→ Short problem
Quote the data below in full, minus the images.
──────────
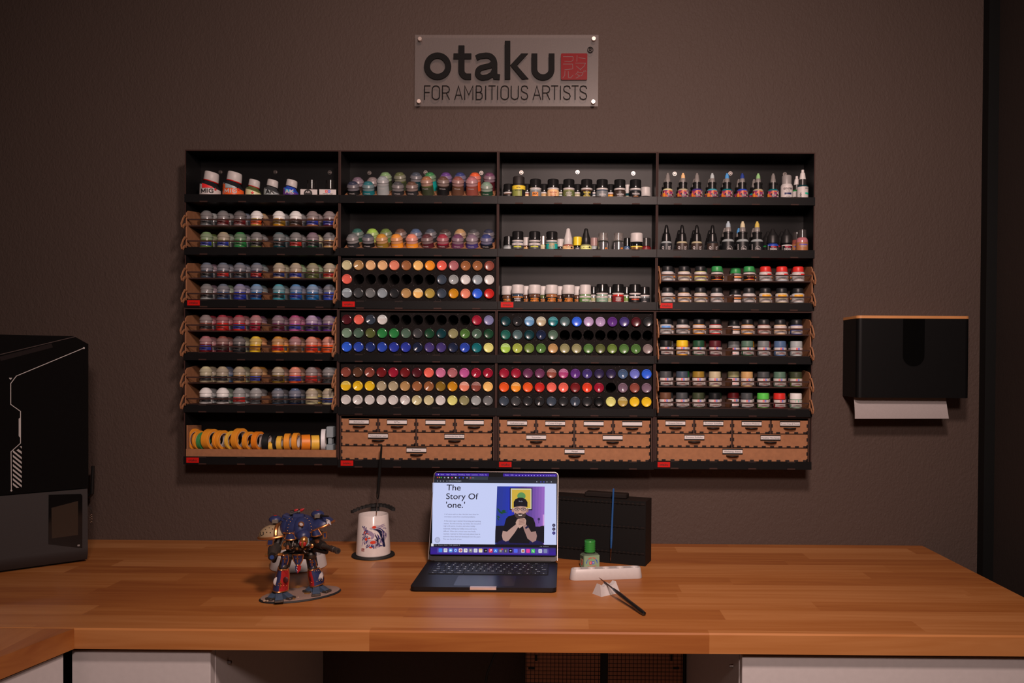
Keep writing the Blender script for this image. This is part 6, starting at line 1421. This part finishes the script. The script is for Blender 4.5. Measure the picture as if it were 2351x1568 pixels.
# left arm with energy cannon
bar([(420,500,-.010),(400,600,-.014),(350,680,-.018)], [.008,.007,.009], DKM, 'upper_arm'); plate([(262,570),(340,570),(335,640),(255,650)], -.030, .002, NAVY, 'arm_shield', t, GOLD)
b = MB(); a_ = mp(360, 690, -.020); c_ = mp(322, 790, -.052); b.tube([a_, a_.lerp(c_, .5), c_], [.013, .0125, .0085], 14, GUN); ar = b.build('left_cannon', t)
b = MB(); d = (c_-a_).normalized(); b.tube([c_-d*.002, c_+d*.006], [.0075, .0078], 14, DKM); b.tube([c_+d*.0058, c_+d*.0066], [.0045, .0045], 12, M('blue_glow_paint', (.02,.06,.22), .3)); b.build('muzzle', ar)
b = MB(); ell(b, mp(352, 720, -.036), .009, .010, .008, M('pale_blue_armour', (.10,.16,.20), .4)); ell(b, mp(345, 700, -.024), .0125, .012, .010, NAVY); b.build('gun_shell', ar)
bar([(225,780,-.040),(290,778,-.040)], [.0028,.0036], BRASS, 'side_barrel', ar); bar([(385,772,-.040),(455,768,-.040)], [.0036,.0028], BRASS, 'side_barrel', ar); bar([(340,800,-.040),(345,870,-.036)], [.008,.004], DKM, 'under_claw', ar)
# right arm with long barrel
bar([(960,480,.010),(930,560,.0),(920,620,-.008)], [.009,.008,.011], DKM, 'upper_arm'); plate([(1000,480),(1045,470),(1048,548),(1010,552)], -.006, .002, NAVY, 'arm_shield', t, GOLD)
b = MB(); a_ = mp(890, 600, -.010); c_ = mp(1000, 655, -.034); b.tube([a_, c_], [.0125, .0080], 14, DKM); ar = b.build('right_cannon', t)
b = MB(); b.tube([c_, mp(1090, 688, -.048), mp(1100, 690, -.050), mp(1150, 708, -.058), mp(1152, 709, -.0585), mp(1185, 722, -.064)], [.0056,.0048,.0062,.0062,.0050,.0052], 14, GUN); b.tube([mp(1182, 721, -.0635), mp(1200, 728, -.067)], [.0064,.0058], 14, GUN); b.tube([mp(1199, 727, -.0668), mp(1201, 728.5, -.0674)], [.0036,.0036], 10, BLKM); b.build('barrel', ar)
b = MB(); ell(b, mp(950, 610, -.026), .0110, .008, .0050, M('copper_metal', (1,1,1)), Matrix.Rotation(.35, 4, 'Y')); ell(b, mp(900, 585, -.012), .014, .010, .007, NAVY, Matrix.Rotation(.3, 4, 'Y')); b.build('gun_cover', ar)
bar([(900,690,-.014),(1050,740,-.026)], [.007,.005], DKM, 'ammo_feed', ar); bar([(860,640,-.006),(905,720,-.012)], [.009,.006], DKM, 'elbow', ar)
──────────
→ Exercise result
Keep writing the Blender script for this image. This is part 6, starting at line 1421. This part finishes the script. The script is for Blender 4.5. Measure the picture as if it were 2351x1568 pixels.
# left arm with energy cannon
bar([(420,500,-.010),(400,600,-.014),(350,680,-.018)], [.008,.007,.009], DKM, 'upper_arm'); plate([(262,570),(340,570),(335,640),(255,650)], -.030, .002, NAVY, 'arm_shield', t, GOLD)
b = MB(); a_ = mp(360, 690, -.020); c_ = mp(322, 790, -.052); b.tube([a_, a_.lerp(c_, .5), c_], [.013, .0125, .0085], 14, GUN); ar = b.build('left_cannon', t)
b = MB(); d = (c_-a_).normalized(); b.tube([c_-d*.002, c_+d*.006], [.0075, .0078], 14, DKM); b.tube([c_+d*.0058, c_+d*.0066], [.0045, .0045], 12, M('blue_glow_paint', (.02,.06,.22), .3)); b.build('muzzle', ar)
b = MB(); ell(b, mp(352, 720, -.036), .009, .010, .008, M('pale_blue_armour', (.10,.16,.20), .4)); ell(b, mp(345, 700, -.024), .0125, .012, .010, NAVY); b.build('gun_shell', ar)
bar([(225,780,-.040),(290,778,-.040)], [.0028,.0036], BRASS, 'side_barrel', ar); bar([(385,772,-.040),(455,768,-.040)], [.0036,.0028], BRASS, 'side_barrel', ar); bar([(340,800,-.040),(345,870,-.036)], [.008,.004], DKM, 'under_claw', ar)
# right arm with long barrel
bar([(960,480,.010),(930,560,.0),(920,620,-.008)], [.009,.008,.011], DKM, 'upper_arm'); plate([(1000,480),(1045,470),(1048,548),(1010,552)], -.006, .002, NAVY, 'arm_shield', t, GOLD)
b = MB(); a_ = mp(890, 600, -.010); c_ = mp(1000, 655, -.034); b.tube([a_, c_], [.0125, .0080], 14, DKM); ar = b.build('right_cannon', t)
b = MB(); b.tube([c_, mp(1090, 688, -.048), mp(1100, 690, -.050), mp(1150, 708, -.058), mp(1152, 709, -.0585), mp(1185, 722, -.064)], [.0056,.0048,.0062,.0062,.0050,.0052], 14, GUN); b.tube([mp(1182, 721, -.0635), mp(1200, 728, -.067)], [.0064,.0058], 14, GUN); b.tube([mp(1199, 727, -.0668), mp(1201, 728.5, -.0674)], [.0036,.0036], 10, BLKM); b.build('barrel', ar)
b = MB(); ell(b, mp(950, 610, -.026), .0110, .008, .0050, M('copper_metal', (1,1,1)), Matrix.Rotation(.35, 4, 'Y')); ell(b, mp(900, 585, -.012), .014, .010, .007, NAVY, Matrix.Rotation(.3, 4, 'Y')); b.build('gun_cover', ar)
bar([(900,690,-.014),(1050,740,-.026)], [.007,.005], DKM, 'ammo_feed', ar); bar([(860,640,-.006),(905,720,-.012)], [.009,.006], DKM, 'elbow', ar)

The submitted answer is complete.